Make an exact copy of all the data.
— start —
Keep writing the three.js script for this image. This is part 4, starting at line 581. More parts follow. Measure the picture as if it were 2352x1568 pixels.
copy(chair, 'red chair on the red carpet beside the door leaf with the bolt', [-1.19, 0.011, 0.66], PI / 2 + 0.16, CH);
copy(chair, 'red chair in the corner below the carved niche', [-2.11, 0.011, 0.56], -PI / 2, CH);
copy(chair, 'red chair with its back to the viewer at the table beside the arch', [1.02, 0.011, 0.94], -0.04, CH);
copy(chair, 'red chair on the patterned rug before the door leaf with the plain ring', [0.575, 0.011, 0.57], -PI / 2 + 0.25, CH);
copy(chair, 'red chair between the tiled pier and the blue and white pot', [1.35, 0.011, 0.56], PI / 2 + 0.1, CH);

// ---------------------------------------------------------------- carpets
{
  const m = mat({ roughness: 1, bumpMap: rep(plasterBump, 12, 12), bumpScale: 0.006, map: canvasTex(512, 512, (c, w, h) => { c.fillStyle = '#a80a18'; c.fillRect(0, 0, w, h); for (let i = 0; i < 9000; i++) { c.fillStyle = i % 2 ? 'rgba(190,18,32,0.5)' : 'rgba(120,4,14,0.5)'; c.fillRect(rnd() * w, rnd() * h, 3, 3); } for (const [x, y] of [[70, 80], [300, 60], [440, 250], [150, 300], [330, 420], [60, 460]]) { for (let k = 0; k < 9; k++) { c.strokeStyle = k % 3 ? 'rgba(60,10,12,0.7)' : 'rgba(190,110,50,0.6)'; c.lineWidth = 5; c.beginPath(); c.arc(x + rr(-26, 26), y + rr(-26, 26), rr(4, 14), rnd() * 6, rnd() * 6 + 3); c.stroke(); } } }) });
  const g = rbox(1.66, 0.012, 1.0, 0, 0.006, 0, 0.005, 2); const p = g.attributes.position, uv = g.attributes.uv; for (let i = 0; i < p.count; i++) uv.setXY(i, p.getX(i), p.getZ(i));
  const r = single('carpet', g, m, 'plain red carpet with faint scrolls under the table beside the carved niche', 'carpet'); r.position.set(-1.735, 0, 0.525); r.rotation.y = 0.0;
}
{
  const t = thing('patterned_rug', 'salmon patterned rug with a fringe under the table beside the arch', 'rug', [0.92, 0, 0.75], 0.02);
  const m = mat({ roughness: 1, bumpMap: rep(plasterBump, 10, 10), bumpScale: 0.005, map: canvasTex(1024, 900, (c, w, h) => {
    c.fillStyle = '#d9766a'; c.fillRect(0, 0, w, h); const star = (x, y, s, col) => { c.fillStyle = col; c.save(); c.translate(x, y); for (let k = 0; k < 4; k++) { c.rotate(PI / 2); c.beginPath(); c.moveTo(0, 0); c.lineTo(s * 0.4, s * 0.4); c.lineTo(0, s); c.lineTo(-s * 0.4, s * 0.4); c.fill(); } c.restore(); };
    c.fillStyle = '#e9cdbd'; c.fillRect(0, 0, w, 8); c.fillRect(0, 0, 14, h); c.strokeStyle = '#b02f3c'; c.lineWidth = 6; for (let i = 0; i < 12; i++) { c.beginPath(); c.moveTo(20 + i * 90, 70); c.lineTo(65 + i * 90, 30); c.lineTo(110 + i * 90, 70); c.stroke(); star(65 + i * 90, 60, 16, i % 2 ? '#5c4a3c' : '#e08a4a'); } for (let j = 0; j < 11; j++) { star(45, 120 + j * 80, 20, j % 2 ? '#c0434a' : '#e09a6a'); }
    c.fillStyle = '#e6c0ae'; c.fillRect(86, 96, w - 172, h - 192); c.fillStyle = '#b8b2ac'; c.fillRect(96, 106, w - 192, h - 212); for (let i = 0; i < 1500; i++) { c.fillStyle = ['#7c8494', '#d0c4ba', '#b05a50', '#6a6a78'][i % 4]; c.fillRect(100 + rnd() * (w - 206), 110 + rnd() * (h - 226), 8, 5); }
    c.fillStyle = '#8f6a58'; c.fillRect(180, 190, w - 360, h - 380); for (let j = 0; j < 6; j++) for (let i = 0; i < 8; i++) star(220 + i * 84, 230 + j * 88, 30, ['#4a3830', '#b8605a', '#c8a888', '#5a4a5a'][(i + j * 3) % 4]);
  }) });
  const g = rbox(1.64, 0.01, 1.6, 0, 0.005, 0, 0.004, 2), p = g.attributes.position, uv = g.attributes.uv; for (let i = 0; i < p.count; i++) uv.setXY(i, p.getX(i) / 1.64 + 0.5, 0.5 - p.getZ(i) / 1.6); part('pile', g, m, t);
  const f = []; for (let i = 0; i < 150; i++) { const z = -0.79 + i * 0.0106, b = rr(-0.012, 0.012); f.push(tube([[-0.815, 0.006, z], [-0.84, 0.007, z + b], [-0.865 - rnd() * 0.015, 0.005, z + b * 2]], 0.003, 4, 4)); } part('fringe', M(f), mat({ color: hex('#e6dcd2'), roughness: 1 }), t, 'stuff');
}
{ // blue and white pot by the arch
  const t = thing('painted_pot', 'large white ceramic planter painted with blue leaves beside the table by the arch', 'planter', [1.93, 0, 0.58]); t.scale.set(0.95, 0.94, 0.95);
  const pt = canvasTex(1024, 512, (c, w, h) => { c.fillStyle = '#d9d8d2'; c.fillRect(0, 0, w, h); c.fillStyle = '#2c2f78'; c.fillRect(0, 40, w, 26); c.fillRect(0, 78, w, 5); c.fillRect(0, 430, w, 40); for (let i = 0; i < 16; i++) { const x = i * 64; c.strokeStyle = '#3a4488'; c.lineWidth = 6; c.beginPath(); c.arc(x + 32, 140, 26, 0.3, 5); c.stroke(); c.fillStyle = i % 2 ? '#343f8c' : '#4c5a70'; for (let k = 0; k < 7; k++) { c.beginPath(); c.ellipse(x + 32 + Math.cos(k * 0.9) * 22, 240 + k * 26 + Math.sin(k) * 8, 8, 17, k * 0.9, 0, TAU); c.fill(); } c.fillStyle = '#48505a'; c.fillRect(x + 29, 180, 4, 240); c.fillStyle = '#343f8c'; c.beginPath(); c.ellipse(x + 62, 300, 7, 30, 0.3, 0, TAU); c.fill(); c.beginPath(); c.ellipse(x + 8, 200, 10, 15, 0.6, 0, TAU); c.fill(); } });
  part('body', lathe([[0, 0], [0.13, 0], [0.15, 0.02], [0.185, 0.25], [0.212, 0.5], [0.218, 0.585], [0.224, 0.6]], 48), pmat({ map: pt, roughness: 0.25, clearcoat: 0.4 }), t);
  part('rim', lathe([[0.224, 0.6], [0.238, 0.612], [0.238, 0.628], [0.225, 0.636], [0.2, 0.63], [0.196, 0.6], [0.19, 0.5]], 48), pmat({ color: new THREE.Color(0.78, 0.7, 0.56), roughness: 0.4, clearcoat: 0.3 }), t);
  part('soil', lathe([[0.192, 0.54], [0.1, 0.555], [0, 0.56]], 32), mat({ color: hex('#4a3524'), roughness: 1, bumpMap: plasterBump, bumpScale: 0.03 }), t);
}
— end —
> TASK ANSWER
Keep writing the three.js script for this image. This is part 4, starting at line 581. More parts follow. Measure the picture as if it were 2352x1568 pixels.
copy(chair, 'red chair on the red carpet beside the door leaf with the bolt', [-1.19, 0.011, 0.66], PI / 2 + 0.16, CH);
copy(chair, 'red chair in the corner below the carved niche', [-2.11, 0.011, 0.56], -PI / 2, CH);
copy(chair, 'red chair with its back to the viewer at the table beside the arch', [1.02, 0.011, 0.94], -0.04, CH);
copy(chair, 'red chair on the patterned rug before the door leaf with the plain ring', [0.575, 0.011, 0.57], -PI / 2 + 0.25, CH);
copy(chair, 'red chair between the tiled pier and the blue and white pot', [1.35, 0.011, 0.56], PI / 2 + 0.1, CH);

// ---------------------------------------------------------------- carpets
{
  const m = mat({ roughness: 1, bumpMap: rep(plasterBump, 12, 12), bumpScale: 0.006, map: canvasTex(512, 512, (c, w, h) => { c.fillStyle = '#a80a18'; c.fillRect(0, 0, w, h); for (let i = 0; i < 9000; i++) { c.fillStyle = i % 2 ? 'rgba(190,18,32,0.5)' : 'rgba(120,4,14,0.5)'; c.fillRect(rnd() * w, rnd() * h, 3, 3); } for (const [x, y] of [[70, 80], [300, 60], [440, 250], [150, 300], [330, 420], [60, 460]]) { for (let k = 0; k < 9; k++) { c.strokeStyle = k % 3 ? 'rgba(60,10,12,0.7)' : 'rgba(190,110,50,0.6)'; c.lineWidth = 5; c.beginPath(); c.arc(x + rr(-26, 26), y + rr(-26, 26), rr(4, 14), rnd() * 6, rnd() * 6 + 3); c.stroke(); } } }) });
  const g = rbox(1.66, 0.012, 1.0, 0, 0.006, 0, 0.005, 2); const p = g.attributes.position, uv = g.attributes.uv; for (let i = 0; i < p.count; i++) uv.setXY(i, p.getX(i), p.getZ(i));
  const r = single('carpet', g, m, 'plain red carpet with faint scrolls under the table beside the carved niche', 'carpet'); r.position.set(-1.735, 0, 0.525); r.rotation.y = 0.0;
}
{
  const t = thing('patterned_rug', 'salmon patterned rug with a fringe under the table beside the arch', 'rug', [0.92, 0, 0.75], 0.02);
  const m = mat({ roughness: 1, bumpMap: rep(plasterBump, 10, 10), bumpScale: 0.005, map: canvasTex(1024, 900, (c, w, h) => {
    c.fillStyle = '#d9766a'; c.fillRect(0, 0, w, h); const star = (x, y, s, col) => { c.fillStyle = col; c.save(); c.translate(x, y); for (let k = 0; k < 4; k++) { c.rotate(PI / 2); c.beginPath(); c.moveTo(0, 0); c.lineTo(s * 0.4, s * 0.4); c.lineTo(0, s); c.lineTo(-s * 0.4, s * 0.4); c.fill(); } c.restore(); };
    c.fillStyle = '#e9cdbd'; c.fillRect(0, 0, w, 8); c.fillRect(0, 0, 14, h); c.strokeStyle = '#b02f3c'; c.lineWidth = 6; for (let i = 0; i < 12; i++) { c.beginPath(); c.moveTo(20 + i * 90, 70); c.lineTo(65 + i * 90, 30); c.lineTo(110 + i * 90, 70); c.stroke(); star(65 + i * 90, 60, 16, i % 2 ? '#5c4a3c' : '#e08a4a'); } for (let j = 0; j < 11; j++) { star(45, 120 + j * 80, 20, j % 2 ? '#c0434a' : '#e09a6a'); }
    c.fillStyle = '#e6c0ae'; c.fillRect(86, 96, w - 172, h - 192); c.fillStyle = '#b8b2ac'; c.fillRect(96, 106, w - 192, h - 212); for (let i = 0; i < 1500; i++) { c.fillStyle = ['#7c8494', '#d0c4ba', '#b05a50', '#6a6a78'][i % 4]; c.fillRect(100 + rnd() * (w - 206), 110 + rnd() * (h - 226), 8, 5); }
    c.fillStyle = '#8f6a58'; c.fillRect(180, 190, w - 360, h - 380); for (let j = 0; j < 6; j++) for (let i = 0; i < 8; i++) star(220 + i * 84, 230 + j * 88, 30, ['#4a3830', '#b8605a', '#c8a888', '#5a4a5a'][(i + j * 3) % 4]);
  }) });
  const g = rbox(1.64, 0.01, 1.6, 0, 0.005, 0, 0.004, 2), p = g.attributes.position, uv = g.attributes.uv; for (let i = 0; i < p.count; i++) uv.setXY(i, p.getX(i) / 1.64 + 0.5, 0.5 - p.getZ(i) / 1.6); part('pile', g, m, t);
  const f = []; for (let i = 0; i < 150; i++) { const z = -0.79 + i * 0.0106, b = rr(-0.012, 0.012); f.push(tube([[-0.815, 0.006, z], [-0.84, 0.007, z + b], [-0.865 - rnd() * 0.015, 0.005, z + b * 2]], 0.003, 4, 4)); } part('fringe', M(f), mat({ color: hex('#e6dcd2'), roughness: 1 }), t, 'stuff');
}
{ // blue and white pot by the arch
  const t = thing('painted_pot', 'large white ceramic planter painted with blue leaves beside the table by the arch', 'planter', [1.93, 0, 0.58]); t.scale.set(0.95, 0.94, 0.95);
  const pt = canvasTex(1024, 512, (c, w, h) => { c.fillStyle = '#d9d8d2'; c.fillRect(0, 0, w, h); c.fillStyle = '#2c2f78'; c.fillRect(0, 40, w, 26); c.fillRect(0, 78, w, 5); c.fillRect(0, 430, w, 40); for (let i = 0; i < 16; i++) { const x = i * 64; c.strokeStyle = '#3a4488'; c.lineWidth = 6; c.beginPath(); c.arc(x + 32, 140, 26, 0.3, 5); c.stroke(); c.fillStyle = i % 2 ? '#343f8c' : '#4c5a70'; for (let k = 0; k < 7; k++) { c.beginPath(); c.ellipse(x + 32 + Math.cos(k * 0.9) * 22, 240 + k * 26 + Math.sin(k) * 8, 8, 17, k * 0.9, 0, TAU); c.fill(); } c.fillStyle = '#48505a'; c.fillRect(x + 29, 180, 4, 240); c.fillStyle = '#343f8c'; c.beginPath(); c.ellipse(x + 62, 300, 7, 30, 0.3, 0, TAU); c.fill(); c.beginPath(); c.ellipse(x + 8, 200, 10, 15, 0.6, 0, TAU); c.fill(); } });
  part('body', lathe([[0, 0], [0.13, 0], [0.15, 0.02], [0.185, 0.25], [0.212, 0.5], [0.218, 0.585], [0.224, 0.6]], 48), pmat({ map: pt, roughness: 0.25, clearcoat: 0.4 }), t);
  part('rim', lathe([[0.224, 0.6], [0.238, 0.612], [0.238, 0.628], [0.225, 0.636], [0.2, 0.63], [0.196, 0.6], [0.19, 0.5]], 48), pmat({ color: new THREE.Color(0.78, 0.7, 0.56), roughness: 0.4, clearcoat: 0.3 }), t);
  part('soil', lathe([[0.192, 0.54], [0.1, 0.555], [0, 0.56]], 32), mat({ color: hex('#4a3524'), roughness: 1, bumpMap: plasterBump, bumpScale: 0.03 }), t);
}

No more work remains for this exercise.